On the circuit road to Omeo sits the alpine village of Dinner Plain. To get there you start in the pretty little town of Harrietville, at the very foot of the Victorian Alps, and drive along the Great Alpine Road until you are 1861 metres above sea level. You will have wound your way through leafy forests of gum and round endless hairpin bends until you emerge above the tree line, surprised at the spurs of these giant mountains carpeted with alpine daisies.
And perched on the very highest precipice sits the serene ski village of Mt Hotham. But it is pretty little Dinner Plain that takes my fancy, 12km further on this high mountain road. Modern blue and grey wooden chalets surrounded by fields of snow grass and ghostly snowgums. Or the remains of snowgums, their green forever extinguished by the viscious bushfire season of 2003.

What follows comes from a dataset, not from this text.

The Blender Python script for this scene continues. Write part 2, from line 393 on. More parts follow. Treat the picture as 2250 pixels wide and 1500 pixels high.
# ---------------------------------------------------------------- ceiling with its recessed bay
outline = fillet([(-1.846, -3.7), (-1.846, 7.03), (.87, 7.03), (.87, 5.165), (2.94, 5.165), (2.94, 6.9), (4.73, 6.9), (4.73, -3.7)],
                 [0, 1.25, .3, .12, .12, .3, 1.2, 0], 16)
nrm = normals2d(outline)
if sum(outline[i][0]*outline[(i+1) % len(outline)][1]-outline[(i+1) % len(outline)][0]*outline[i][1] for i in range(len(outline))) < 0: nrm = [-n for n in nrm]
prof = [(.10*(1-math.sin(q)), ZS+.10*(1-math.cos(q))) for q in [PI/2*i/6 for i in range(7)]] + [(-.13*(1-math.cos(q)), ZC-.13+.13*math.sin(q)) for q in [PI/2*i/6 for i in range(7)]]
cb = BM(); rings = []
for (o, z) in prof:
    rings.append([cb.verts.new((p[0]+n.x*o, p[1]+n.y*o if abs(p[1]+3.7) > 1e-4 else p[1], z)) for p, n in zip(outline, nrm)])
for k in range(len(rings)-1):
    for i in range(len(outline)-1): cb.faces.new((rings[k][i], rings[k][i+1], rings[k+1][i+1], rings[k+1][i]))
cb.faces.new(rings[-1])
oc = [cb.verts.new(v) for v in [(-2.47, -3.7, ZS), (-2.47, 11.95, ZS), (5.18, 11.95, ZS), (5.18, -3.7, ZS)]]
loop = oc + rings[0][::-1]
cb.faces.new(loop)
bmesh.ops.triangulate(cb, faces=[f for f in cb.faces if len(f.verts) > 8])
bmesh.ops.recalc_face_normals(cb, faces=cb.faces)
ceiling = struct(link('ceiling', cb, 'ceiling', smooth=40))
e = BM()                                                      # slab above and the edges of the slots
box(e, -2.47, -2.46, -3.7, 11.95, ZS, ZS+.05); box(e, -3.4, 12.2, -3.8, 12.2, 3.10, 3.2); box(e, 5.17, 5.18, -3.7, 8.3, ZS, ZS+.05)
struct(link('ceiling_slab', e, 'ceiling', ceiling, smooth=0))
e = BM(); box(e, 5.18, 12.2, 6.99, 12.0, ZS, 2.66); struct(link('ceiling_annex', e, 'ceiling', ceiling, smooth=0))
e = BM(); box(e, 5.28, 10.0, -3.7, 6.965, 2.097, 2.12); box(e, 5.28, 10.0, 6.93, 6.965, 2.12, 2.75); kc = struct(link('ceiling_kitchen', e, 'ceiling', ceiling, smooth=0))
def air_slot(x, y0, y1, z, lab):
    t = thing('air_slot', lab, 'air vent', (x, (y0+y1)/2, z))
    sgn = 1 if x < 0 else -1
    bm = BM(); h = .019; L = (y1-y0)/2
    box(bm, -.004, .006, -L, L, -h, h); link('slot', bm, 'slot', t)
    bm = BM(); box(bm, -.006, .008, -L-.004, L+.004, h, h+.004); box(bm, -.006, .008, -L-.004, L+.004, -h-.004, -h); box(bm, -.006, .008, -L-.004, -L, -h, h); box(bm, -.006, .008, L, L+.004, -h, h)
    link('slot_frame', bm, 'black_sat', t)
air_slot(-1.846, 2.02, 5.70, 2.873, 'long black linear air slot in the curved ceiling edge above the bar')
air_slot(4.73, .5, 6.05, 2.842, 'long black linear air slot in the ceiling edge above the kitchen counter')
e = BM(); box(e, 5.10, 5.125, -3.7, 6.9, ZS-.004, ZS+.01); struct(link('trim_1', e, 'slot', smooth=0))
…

In summer, the temperature here sits at a cool 18 degrees celsius. We spent the afternoon walking the old horse trails to the edge of escarpments with awesome views of endless peaks and ridges; an immense chain of mountains stretching along the south east of an otherwise almost flat continent.
So after walking ourselves stupid in the thin high mountain air we descended back to Harrietville for dinner. At a big friendly pub we filled ourselves with pizza and beer, then walked back to our motel through the long, late twilight; a full moon rising over the closest ridge, and the quiet, fresh smell of night in the country accompanying us.
That was three weeks ago. And tonight I watch the news after a day at work. I live in the largest city on this dry continent. It sits at the edge of a very deep harbour and is cooled by ocean breezes, usually. But in the last two weeks we have had record breaking temperatures across the country, and here in Sydney a scorching 45.8 degrees last Friday. But we haven’t had fires, only this wild foreboding of what is to come.
Just about everywhere else has begun the New Year with fire. The February Dragon has alighted in January and in Tasmania, South Australia, Victoria and the rest of NSW the army of volunteers that make up the Rural Fire Service, are exhausted. But still the flames flare. And tonight as I watch the news, it is pretty little Harrietville that is being evacuated, and Dinner Plain that is on high alert. And I remember those ghostly galleries of ash barked gums, sentinels to the destructive force of nature at its fiercest.